* [Aim] Each line that holds the word "from" is to be identified and copied.

* [Data extract]
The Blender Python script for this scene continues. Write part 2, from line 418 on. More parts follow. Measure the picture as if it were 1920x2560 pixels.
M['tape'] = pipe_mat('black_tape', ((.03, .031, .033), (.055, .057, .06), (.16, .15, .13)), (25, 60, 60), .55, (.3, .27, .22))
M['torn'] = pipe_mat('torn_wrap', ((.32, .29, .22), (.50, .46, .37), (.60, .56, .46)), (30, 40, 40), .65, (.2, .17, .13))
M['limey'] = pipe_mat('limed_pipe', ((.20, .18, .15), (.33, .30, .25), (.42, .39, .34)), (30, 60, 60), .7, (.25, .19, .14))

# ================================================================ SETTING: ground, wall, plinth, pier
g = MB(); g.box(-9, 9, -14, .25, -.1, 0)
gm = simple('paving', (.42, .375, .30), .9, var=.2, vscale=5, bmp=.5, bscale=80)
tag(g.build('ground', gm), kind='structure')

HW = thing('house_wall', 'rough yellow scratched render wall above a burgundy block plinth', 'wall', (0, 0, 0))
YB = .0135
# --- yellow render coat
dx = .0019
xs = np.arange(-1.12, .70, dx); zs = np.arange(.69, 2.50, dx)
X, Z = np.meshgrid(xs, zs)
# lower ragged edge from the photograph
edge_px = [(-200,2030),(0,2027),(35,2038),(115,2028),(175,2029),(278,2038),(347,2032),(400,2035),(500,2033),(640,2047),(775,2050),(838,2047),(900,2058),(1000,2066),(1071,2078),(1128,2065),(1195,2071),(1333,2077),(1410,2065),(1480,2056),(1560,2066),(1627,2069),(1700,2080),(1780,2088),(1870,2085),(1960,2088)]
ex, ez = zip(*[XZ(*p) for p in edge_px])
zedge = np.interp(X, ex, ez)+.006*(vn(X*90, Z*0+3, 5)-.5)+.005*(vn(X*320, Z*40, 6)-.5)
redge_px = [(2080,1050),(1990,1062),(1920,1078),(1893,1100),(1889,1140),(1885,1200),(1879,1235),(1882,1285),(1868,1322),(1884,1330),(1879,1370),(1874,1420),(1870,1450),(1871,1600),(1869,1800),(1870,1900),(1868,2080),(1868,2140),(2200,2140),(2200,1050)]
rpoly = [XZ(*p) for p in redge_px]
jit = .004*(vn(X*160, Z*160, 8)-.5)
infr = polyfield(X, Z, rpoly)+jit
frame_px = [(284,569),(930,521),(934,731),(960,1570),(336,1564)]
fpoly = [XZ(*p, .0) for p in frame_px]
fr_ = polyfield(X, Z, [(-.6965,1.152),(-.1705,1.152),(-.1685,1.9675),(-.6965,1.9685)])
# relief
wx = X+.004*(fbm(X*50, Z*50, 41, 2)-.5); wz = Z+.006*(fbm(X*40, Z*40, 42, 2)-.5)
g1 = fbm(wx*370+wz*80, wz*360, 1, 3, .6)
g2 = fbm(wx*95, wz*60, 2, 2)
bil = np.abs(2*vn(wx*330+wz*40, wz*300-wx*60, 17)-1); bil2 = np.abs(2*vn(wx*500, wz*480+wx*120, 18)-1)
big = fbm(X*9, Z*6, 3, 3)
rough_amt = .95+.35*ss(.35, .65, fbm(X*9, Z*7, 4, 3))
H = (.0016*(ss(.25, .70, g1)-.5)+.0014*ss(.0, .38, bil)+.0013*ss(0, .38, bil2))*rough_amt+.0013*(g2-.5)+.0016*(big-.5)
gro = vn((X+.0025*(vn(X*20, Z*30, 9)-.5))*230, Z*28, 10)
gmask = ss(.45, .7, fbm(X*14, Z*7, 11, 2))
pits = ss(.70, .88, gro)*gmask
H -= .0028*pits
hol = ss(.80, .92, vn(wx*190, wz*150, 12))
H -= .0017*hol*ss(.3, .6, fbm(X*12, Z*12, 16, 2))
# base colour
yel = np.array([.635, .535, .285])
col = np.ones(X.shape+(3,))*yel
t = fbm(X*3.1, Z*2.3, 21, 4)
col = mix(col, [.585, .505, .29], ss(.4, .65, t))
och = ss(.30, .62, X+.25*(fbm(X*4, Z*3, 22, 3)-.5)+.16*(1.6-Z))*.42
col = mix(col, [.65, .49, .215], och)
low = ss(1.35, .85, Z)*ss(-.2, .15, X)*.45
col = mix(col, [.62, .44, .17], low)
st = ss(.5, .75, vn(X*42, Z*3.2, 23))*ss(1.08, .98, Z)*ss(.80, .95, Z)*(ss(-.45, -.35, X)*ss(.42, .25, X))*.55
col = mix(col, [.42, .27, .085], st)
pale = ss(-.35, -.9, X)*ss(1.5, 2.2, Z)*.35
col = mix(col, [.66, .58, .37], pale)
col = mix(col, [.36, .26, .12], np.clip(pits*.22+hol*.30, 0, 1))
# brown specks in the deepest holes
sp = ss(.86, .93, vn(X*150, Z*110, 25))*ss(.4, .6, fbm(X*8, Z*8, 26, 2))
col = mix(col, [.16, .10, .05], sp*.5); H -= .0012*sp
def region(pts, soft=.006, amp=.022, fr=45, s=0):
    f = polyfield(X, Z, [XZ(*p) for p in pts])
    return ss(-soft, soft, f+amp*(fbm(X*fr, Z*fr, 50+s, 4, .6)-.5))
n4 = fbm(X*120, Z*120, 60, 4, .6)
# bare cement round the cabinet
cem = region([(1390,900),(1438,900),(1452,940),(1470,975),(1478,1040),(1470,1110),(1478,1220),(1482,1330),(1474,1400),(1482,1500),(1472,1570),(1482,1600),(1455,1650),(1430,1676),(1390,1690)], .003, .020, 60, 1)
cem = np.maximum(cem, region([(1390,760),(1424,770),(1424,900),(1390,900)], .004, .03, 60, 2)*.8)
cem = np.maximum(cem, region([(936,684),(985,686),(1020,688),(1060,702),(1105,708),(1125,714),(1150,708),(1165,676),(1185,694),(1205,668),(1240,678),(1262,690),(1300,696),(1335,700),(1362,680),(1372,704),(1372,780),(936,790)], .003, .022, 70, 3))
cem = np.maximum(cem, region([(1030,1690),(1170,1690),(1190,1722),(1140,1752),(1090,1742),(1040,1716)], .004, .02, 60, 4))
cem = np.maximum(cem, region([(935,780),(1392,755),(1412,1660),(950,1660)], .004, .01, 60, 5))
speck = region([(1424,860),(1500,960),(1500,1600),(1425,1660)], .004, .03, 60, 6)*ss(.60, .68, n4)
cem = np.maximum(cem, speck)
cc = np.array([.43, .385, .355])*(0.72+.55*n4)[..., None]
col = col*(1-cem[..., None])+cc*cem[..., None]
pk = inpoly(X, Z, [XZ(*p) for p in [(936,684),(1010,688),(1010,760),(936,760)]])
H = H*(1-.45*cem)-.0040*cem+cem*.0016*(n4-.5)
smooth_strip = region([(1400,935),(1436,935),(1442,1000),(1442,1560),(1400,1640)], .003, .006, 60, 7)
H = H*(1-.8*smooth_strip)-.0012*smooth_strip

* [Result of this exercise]
The Blender Python script for this scene continues. Write part 2, from line 418 on. More parts follow. Measure the picture as if it were 1920x2560 pixels.
# lower ragged edge from the photograph